Após o malogrado assalto a banco no início do filme, Jesse procura cuidar do
ferimento de Robert Ford, um tiro que trespassa o ombro e do qual não se vê
sangue pela pobreza da produção. Pressentindo perigo, Zee pede para o marido se
afastar dos irmãos Ford, mas ao invés disso é Bob Ford quem esquenta e traz
água e ajuda Jesse James durante o banho deste. É quando Jesse entrega um
reluzente Colt 45 para o amigo avisando que a arma é linda e tem um cabo
moderno.

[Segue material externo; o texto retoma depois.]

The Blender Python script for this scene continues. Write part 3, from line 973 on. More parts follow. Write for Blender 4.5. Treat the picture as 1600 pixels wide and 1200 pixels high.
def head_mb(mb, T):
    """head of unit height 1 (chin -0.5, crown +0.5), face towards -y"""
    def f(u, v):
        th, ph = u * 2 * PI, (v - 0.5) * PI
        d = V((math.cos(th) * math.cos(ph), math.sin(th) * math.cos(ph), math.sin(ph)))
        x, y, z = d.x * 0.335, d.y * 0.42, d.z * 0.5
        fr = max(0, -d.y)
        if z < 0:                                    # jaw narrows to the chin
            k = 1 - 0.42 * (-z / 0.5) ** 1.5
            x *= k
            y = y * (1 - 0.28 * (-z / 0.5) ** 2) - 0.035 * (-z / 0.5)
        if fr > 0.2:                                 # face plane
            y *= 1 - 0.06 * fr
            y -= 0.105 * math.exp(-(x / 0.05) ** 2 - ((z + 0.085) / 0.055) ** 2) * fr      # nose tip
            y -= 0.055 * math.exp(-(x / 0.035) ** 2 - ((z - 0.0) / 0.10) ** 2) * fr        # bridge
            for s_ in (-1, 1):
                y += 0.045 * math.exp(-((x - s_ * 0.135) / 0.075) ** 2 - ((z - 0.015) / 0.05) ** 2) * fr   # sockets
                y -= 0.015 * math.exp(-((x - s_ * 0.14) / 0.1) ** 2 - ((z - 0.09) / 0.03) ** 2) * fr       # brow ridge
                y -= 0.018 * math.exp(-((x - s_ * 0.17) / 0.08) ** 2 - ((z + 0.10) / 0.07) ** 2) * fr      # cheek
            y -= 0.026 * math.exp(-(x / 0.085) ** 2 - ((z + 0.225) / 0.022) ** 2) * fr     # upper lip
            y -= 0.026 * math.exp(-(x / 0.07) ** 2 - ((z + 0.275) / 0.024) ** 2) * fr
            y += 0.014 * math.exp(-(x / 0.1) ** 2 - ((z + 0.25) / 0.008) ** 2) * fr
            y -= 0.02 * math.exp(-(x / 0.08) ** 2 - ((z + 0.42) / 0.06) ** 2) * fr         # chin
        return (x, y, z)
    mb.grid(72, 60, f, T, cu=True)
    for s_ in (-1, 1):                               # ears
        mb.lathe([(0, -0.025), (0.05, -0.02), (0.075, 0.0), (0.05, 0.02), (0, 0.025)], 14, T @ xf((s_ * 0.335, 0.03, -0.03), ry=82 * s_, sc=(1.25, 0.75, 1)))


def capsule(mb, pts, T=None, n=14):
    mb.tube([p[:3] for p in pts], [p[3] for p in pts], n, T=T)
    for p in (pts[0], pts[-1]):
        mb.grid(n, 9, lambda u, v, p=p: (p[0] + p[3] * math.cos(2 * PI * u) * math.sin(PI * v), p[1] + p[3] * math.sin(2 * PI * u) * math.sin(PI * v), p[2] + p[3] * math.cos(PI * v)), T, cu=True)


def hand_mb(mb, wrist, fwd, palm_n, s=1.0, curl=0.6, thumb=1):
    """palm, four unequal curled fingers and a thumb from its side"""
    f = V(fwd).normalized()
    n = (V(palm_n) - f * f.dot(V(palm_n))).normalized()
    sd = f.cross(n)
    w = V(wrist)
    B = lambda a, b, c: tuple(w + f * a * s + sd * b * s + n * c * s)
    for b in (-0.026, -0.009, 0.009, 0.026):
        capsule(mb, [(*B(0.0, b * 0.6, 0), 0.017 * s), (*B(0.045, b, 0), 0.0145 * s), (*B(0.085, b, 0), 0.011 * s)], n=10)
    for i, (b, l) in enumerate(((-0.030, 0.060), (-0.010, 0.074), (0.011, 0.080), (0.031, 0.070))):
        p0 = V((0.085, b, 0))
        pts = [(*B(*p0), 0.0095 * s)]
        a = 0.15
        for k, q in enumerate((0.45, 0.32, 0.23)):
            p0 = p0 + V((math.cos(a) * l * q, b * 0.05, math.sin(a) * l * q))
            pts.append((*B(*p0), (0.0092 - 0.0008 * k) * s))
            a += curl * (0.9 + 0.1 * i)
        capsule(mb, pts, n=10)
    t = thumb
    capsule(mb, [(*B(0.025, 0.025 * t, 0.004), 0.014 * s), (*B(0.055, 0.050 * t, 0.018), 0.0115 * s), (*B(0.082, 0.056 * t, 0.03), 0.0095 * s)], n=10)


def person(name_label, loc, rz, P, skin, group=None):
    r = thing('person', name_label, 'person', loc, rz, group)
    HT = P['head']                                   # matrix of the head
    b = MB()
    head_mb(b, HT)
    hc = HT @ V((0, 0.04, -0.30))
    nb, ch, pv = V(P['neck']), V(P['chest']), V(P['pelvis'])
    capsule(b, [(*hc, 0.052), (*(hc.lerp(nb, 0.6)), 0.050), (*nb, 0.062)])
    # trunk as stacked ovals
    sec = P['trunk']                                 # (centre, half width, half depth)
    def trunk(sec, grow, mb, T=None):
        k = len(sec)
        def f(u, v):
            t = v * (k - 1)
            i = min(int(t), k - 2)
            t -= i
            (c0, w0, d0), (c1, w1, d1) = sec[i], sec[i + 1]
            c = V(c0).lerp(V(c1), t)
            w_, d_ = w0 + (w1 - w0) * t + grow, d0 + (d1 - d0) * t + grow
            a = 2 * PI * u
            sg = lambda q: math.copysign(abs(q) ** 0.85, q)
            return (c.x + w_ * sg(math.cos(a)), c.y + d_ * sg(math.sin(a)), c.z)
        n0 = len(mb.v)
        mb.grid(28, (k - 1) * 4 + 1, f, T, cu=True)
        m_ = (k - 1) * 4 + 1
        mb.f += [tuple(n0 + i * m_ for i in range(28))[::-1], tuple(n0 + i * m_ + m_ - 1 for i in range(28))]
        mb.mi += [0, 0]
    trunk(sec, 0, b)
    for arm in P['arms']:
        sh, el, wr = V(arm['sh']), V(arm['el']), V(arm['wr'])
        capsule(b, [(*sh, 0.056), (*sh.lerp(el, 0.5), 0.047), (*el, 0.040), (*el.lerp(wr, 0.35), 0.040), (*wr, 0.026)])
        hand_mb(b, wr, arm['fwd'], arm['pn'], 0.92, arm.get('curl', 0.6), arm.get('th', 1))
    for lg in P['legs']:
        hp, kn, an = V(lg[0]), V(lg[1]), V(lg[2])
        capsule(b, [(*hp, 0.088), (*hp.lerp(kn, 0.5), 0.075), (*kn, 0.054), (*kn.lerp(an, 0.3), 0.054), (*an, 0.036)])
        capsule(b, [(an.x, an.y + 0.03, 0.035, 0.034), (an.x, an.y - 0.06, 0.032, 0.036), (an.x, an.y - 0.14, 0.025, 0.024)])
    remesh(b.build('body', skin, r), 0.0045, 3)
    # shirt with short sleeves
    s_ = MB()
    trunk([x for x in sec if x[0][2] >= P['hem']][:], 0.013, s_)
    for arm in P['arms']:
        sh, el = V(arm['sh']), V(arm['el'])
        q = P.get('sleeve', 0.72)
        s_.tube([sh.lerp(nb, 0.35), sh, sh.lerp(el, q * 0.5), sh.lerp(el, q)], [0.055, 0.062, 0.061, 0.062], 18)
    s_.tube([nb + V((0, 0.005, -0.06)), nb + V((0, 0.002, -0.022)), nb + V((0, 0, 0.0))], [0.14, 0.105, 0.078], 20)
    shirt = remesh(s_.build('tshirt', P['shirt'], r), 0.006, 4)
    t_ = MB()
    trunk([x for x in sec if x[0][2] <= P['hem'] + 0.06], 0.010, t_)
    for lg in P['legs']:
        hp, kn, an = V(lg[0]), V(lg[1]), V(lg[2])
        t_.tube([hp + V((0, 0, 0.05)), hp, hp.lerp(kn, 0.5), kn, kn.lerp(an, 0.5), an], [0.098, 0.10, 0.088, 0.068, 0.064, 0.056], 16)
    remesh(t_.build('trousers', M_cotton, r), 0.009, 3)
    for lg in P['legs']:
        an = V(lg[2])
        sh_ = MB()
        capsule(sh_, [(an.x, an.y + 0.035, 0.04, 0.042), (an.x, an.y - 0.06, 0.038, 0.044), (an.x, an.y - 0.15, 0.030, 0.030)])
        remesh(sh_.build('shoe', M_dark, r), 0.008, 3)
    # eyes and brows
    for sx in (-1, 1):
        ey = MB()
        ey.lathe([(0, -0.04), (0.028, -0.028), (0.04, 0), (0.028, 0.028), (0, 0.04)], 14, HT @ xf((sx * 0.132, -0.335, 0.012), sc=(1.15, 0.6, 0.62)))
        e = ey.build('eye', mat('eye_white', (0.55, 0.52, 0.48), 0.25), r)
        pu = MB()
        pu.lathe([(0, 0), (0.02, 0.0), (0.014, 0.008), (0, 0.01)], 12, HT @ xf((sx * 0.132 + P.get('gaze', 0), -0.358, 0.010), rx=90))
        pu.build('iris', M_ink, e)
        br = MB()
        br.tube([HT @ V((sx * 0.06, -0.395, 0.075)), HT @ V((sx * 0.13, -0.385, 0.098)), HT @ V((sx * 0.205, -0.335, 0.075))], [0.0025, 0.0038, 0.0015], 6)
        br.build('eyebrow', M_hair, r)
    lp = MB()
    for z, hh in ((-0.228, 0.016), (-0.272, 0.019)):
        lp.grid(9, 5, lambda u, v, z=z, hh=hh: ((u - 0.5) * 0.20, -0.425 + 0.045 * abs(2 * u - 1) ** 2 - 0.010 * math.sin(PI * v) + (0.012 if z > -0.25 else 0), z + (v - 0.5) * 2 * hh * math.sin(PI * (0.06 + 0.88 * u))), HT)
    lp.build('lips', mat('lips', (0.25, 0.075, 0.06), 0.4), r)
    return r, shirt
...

O mesmo John Ireland viveu cena parecida com Montgomery Clift em “Rio
Vermelho” quando ambos trocaram e admiraram mutuamente seus revólveres com
evidente simbolismo. Enquanto Bob Ford acaricia o revólver, Jesse James oferece
suas costas para o amigo esfregar. E Jesse observa que “quando dou um presente, dou completamente”. A tentação é grande e
afinal Ford assassina o amigo, ficando com a indesejável fama que acaba por lhe
dificultar o casamento com Cinthy. Após cansativas idas e vindas com portas que
nunca se cansam de abrir para compor o triângulo Kelley-Cinthy-Bob Ford, eis
que o ‘covarde assassino’ é finalmente morto por Kelley (O’Kelley na história
real e não na rua, mas dentro do saloon e com um tiro no pescoço). Antes de
morrer nos braços de Cinthy, Bob Ford confessa à perplexa moça que “amava Jesse James”. Samuel Fuller em
seu estado mais puro.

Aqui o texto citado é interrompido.